■ Exercise directions
Reproduce the material that follows, please, but only from its first line to the line containing "above the floor", inclusive.
----- Source material -----
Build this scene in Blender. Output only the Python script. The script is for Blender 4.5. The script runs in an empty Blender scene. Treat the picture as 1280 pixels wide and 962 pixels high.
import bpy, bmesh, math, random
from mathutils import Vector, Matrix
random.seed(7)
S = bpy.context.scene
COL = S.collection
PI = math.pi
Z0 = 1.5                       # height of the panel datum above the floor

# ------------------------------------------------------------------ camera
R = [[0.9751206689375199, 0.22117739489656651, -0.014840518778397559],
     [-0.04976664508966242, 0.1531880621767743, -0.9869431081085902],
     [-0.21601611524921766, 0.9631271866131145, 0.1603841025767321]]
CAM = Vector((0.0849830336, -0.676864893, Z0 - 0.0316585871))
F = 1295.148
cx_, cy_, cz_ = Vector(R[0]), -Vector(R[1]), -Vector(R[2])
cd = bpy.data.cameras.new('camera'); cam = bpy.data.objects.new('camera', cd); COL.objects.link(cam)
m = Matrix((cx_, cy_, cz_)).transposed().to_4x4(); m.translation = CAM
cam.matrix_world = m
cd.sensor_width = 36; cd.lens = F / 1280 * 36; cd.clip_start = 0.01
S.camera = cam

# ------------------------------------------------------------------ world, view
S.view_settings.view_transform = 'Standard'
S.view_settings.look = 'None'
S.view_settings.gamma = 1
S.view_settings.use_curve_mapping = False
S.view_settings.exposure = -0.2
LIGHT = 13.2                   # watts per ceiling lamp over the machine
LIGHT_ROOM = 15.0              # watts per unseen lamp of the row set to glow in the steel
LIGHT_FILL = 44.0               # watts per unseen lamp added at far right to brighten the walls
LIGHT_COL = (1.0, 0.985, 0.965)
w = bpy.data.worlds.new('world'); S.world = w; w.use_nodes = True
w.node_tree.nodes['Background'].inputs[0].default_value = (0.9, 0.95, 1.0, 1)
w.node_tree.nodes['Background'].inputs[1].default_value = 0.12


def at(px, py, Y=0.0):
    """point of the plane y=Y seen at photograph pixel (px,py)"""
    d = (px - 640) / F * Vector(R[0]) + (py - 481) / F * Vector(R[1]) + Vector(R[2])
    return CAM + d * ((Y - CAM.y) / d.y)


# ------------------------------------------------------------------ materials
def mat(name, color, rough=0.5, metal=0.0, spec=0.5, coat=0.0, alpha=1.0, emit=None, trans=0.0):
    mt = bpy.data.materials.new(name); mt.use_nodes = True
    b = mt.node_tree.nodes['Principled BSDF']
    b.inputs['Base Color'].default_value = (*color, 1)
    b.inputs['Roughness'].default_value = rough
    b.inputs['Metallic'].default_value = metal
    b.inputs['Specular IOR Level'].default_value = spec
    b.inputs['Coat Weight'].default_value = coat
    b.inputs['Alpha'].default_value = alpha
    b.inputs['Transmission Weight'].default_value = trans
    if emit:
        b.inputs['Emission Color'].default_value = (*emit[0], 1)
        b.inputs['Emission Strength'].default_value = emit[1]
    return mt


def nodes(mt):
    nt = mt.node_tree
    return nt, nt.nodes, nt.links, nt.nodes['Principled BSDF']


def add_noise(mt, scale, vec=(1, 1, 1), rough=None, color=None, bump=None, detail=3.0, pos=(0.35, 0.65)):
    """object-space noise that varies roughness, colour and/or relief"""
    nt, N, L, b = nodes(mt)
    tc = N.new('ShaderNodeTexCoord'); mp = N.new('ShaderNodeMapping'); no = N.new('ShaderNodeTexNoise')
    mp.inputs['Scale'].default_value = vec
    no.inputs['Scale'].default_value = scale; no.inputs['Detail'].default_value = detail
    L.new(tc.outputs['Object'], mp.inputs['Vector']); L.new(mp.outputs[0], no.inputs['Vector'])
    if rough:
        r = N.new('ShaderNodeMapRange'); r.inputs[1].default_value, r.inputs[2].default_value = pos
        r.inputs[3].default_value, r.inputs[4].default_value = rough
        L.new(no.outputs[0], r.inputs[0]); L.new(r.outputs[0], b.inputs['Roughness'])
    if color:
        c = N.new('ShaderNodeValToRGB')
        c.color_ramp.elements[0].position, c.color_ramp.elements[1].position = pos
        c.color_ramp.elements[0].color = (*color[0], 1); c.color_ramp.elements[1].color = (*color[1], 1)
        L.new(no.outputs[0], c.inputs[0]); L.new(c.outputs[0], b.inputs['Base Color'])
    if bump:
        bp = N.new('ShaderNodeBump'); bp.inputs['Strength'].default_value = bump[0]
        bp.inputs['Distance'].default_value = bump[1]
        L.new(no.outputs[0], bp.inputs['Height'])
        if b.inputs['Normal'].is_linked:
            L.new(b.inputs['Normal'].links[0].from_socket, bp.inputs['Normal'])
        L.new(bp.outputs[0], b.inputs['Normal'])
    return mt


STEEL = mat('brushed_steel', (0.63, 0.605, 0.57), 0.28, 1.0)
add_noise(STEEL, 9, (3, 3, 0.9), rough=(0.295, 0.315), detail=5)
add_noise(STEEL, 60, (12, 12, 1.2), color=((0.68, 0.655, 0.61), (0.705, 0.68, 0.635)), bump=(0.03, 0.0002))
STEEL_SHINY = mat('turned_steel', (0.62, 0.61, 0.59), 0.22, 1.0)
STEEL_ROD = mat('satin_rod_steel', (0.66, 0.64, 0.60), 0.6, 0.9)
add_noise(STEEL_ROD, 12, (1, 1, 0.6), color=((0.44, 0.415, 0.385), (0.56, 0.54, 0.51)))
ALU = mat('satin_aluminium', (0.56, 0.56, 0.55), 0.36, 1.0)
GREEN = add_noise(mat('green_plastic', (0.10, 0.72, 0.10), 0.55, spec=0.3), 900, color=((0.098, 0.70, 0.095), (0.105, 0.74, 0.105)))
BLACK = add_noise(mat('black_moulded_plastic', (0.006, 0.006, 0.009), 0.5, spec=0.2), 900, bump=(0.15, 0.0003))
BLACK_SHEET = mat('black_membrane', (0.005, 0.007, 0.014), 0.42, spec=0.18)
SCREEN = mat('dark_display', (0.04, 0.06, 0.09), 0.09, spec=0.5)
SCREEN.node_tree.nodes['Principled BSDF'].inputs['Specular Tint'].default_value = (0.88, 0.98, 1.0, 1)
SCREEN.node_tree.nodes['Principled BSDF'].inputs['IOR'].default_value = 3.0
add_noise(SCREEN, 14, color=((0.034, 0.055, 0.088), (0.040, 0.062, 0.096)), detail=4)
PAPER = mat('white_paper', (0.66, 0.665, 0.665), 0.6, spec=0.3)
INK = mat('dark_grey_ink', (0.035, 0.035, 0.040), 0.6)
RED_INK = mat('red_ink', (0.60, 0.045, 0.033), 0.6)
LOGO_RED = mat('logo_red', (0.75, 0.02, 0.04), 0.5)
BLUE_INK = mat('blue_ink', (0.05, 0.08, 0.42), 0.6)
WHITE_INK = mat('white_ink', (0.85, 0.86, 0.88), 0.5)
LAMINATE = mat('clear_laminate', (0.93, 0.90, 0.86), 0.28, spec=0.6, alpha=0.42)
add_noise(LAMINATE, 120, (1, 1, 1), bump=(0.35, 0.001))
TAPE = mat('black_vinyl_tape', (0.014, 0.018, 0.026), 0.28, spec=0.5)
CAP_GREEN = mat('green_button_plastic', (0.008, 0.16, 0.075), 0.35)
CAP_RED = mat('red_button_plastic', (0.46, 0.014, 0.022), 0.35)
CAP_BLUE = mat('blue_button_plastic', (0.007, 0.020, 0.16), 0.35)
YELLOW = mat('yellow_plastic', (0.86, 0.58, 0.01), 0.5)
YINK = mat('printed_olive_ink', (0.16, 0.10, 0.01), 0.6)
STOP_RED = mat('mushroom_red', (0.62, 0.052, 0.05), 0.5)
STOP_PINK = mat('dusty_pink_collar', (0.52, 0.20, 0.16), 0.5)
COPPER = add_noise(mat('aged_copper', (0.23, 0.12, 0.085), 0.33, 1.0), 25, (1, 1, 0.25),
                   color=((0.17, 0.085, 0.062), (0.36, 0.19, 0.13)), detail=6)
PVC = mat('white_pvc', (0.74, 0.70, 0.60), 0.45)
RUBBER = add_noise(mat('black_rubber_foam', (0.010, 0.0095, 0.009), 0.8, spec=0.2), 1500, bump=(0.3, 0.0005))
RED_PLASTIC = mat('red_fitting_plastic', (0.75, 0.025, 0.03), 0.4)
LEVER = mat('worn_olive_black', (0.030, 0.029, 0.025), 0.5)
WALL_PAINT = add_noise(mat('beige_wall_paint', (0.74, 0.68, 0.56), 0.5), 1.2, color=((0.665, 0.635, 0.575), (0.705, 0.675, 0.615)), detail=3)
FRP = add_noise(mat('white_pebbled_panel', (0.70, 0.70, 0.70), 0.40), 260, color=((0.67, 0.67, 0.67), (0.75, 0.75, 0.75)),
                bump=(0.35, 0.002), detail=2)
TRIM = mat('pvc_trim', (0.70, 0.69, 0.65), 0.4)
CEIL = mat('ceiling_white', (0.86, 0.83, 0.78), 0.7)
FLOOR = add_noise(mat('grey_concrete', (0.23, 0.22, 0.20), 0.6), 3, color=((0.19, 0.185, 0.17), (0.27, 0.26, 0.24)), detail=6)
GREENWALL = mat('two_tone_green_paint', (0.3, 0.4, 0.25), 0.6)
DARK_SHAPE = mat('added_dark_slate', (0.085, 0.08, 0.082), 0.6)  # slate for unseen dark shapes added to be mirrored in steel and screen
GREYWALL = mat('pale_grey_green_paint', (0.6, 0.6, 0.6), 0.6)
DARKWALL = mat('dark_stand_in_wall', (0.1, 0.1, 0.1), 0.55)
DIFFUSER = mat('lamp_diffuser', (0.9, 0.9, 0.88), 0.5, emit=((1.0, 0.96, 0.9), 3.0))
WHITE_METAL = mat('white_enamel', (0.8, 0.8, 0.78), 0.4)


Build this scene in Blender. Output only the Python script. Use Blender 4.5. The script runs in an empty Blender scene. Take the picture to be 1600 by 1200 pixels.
-----
■ Task answer
Build this scene in Blender. Output only the Python script. The script is for Blender 4.5. The script runs in an empty Blender scene. Treat the picture as 1280 pixels wide and 962 pixels high.
import bpy, bmesh, math, random
from mathutils import Vector, Matrix
random.seed(7)
S = bpy.context.scene
COL = S.collection
PI = math.pi
Z0 = 1.5                       # height of the panel datum above the floor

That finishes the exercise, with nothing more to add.